The recent surge in household debt is cited as a background for this earnings improvement. The financial authorities postponed the implementation of the second phase of the stress Debt Service Ratio (DSR) regulation to this month, concentrating last-minute loan demand in July and August. In fact, household debt in the banking sector increased by approximately 9.8 trillion KRW last month, the largest in three years.
A financial sector official said, "Despite raising loan interest rates to manage household loan demand, last-minute demand surged, and when regulations were imposed, a balloon effect benefited regional banks and the secondary financial sector," adding, "Thanks to the authorities' indecisiveness, banks were able to increase their profits."
However, the high-interest-rate environment that has driven record-breaking net income every year is gradually fading. The U.S. Federal Reserve (Fed) lowered the benchmark interest rate by 0.50 percentage points at the Federal Open Market Committee (FOMC) meeting held on the 17th-18th (local time). Prior to this, market interest rates had already been declining in anticipation. In Korea, expectations are growing that the Bank of Korea will soon follow suit with a rate cut.

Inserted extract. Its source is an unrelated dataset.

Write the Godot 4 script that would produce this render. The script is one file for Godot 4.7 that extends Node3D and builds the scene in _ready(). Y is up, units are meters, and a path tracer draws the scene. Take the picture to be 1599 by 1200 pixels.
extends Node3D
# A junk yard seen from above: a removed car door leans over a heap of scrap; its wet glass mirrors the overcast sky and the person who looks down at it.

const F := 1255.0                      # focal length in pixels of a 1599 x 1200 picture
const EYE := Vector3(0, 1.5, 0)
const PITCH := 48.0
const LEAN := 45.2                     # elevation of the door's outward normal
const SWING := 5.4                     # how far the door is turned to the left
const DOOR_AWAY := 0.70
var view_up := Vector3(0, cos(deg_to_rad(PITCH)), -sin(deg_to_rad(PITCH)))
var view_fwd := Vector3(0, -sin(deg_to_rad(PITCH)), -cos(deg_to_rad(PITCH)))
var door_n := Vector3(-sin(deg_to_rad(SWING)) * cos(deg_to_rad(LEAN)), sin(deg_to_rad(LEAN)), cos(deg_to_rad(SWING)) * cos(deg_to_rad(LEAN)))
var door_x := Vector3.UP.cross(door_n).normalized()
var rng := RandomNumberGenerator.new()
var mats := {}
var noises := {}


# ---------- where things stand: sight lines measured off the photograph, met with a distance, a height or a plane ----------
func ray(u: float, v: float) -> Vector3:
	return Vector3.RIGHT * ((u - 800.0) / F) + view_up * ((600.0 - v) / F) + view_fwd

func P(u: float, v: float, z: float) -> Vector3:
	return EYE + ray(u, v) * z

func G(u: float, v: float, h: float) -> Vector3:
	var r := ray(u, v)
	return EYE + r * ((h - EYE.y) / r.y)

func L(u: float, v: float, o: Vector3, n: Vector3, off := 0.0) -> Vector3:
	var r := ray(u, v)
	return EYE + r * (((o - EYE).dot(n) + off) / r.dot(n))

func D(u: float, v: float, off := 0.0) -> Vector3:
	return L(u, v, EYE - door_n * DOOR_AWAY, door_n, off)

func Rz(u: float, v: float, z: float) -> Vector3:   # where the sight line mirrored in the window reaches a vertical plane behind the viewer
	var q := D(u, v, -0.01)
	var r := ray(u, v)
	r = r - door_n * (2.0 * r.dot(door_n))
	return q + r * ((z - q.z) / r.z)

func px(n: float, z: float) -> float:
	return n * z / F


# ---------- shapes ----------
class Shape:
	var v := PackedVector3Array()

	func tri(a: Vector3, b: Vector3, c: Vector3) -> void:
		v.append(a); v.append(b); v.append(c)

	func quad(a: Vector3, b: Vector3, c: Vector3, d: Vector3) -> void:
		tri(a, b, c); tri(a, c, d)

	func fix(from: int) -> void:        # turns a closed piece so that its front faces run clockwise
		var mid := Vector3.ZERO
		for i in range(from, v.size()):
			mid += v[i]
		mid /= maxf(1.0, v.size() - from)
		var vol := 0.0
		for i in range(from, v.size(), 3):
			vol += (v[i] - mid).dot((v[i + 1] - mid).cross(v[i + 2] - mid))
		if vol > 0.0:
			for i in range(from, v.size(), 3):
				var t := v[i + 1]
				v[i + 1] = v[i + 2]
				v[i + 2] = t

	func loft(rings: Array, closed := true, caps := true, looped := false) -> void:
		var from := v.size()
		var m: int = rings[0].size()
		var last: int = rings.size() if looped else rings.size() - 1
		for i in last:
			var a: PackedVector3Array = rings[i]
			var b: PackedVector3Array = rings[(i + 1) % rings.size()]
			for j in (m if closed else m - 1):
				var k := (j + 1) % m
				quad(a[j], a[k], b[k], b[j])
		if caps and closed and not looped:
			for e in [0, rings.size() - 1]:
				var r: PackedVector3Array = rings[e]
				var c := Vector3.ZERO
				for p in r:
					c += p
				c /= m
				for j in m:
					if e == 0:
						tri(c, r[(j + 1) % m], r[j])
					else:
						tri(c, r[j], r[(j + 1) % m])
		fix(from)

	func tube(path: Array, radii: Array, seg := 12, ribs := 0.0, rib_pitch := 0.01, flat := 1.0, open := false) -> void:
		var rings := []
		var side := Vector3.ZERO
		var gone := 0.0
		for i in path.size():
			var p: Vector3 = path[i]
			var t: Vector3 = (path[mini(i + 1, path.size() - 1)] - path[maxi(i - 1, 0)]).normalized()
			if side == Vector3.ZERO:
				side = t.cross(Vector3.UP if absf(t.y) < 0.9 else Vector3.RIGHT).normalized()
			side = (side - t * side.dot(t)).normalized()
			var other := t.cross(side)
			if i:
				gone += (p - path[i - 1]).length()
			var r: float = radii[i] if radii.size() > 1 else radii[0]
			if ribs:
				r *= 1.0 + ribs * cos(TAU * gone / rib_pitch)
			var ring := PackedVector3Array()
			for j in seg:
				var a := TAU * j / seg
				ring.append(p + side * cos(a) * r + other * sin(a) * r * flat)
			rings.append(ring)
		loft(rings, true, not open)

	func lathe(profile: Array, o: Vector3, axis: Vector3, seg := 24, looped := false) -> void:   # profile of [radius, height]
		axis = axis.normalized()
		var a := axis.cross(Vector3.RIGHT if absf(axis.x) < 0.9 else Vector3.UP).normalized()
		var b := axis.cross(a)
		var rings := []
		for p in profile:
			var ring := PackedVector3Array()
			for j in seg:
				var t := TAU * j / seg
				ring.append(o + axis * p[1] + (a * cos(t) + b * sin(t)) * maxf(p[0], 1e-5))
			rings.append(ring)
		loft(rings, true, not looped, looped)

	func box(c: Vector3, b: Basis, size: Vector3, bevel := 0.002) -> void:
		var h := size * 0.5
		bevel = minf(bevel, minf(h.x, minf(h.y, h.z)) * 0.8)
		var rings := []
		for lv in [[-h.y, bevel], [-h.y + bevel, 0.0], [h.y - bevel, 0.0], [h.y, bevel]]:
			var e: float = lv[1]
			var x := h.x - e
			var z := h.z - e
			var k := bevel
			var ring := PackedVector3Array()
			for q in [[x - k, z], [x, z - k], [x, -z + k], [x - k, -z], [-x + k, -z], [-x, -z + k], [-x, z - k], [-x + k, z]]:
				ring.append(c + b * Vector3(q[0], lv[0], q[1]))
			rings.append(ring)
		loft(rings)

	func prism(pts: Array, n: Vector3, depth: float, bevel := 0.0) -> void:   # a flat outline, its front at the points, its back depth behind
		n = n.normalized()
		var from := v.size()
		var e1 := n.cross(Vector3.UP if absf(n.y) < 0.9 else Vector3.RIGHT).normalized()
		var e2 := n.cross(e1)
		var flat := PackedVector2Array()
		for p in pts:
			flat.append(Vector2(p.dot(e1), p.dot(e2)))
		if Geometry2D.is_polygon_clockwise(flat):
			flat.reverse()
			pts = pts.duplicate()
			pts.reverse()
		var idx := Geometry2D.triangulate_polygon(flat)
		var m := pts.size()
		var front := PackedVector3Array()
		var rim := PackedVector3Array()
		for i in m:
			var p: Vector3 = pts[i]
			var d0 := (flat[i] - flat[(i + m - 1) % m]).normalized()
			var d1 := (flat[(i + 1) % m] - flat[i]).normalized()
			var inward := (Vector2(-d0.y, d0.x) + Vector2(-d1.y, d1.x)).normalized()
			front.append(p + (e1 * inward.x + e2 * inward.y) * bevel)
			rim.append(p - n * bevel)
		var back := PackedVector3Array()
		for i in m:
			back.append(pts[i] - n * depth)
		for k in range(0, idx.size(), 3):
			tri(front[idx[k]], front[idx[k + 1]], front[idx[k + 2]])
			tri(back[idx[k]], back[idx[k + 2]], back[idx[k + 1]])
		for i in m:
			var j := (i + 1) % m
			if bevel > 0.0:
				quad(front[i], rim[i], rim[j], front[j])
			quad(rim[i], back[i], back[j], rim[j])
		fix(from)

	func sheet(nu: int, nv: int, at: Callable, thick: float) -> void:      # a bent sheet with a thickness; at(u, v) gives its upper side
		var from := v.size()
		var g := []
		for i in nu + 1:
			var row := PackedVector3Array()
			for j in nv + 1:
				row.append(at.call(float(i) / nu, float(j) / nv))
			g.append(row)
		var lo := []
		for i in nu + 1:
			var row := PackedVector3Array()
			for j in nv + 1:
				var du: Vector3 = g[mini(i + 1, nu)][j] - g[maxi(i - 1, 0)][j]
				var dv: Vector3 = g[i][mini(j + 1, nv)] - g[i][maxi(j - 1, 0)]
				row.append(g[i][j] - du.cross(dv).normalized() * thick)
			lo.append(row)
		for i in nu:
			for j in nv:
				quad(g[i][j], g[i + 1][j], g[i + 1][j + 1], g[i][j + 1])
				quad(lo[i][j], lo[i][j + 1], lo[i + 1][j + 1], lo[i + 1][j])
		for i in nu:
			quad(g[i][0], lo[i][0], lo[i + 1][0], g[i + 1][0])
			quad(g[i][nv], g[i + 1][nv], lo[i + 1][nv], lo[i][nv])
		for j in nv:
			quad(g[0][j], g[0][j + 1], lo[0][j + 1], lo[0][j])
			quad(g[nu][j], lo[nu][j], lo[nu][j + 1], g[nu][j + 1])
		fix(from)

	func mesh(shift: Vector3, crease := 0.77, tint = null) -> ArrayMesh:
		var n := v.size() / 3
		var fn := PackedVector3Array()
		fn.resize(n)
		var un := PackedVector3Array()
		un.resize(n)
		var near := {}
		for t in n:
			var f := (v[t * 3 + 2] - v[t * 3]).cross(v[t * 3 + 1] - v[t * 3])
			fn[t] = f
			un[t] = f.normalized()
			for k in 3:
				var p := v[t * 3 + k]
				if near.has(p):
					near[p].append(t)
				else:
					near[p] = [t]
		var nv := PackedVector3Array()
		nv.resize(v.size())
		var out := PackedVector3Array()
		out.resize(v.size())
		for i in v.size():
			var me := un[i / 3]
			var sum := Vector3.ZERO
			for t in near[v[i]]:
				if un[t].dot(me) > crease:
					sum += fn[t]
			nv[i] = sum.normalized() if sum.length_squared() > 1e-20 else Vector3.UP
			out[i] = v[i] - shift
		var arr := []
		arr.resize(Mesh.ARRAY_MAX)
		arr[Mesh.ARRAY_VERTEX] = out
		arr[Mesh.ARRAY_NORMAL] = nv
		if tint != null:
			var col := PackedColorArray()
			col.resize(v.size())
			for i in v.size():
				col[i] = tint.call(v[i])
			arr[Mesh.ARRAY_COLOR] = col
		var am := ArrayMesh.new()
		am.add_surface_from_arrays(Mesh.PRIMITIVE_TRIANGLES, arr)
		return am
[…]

The banking sector cannot escape the interest rate cut phase either. Seol Yong-jin, a researcher at SK Securities, noted in a recent report, "Although interest rates on household loans have risen recently due to household debt management measures, the rate levels were excessively low before the full-scale regulations, and considering the relatively short repricing cycle for corporate loans, it is difficult to avoid a downward trend in net interest margin (NIM)." He added, "On an annual basis, the simple average NIM of eight banks is expected to decline by about 6 basis points (1bp=0.01%) compared to last year."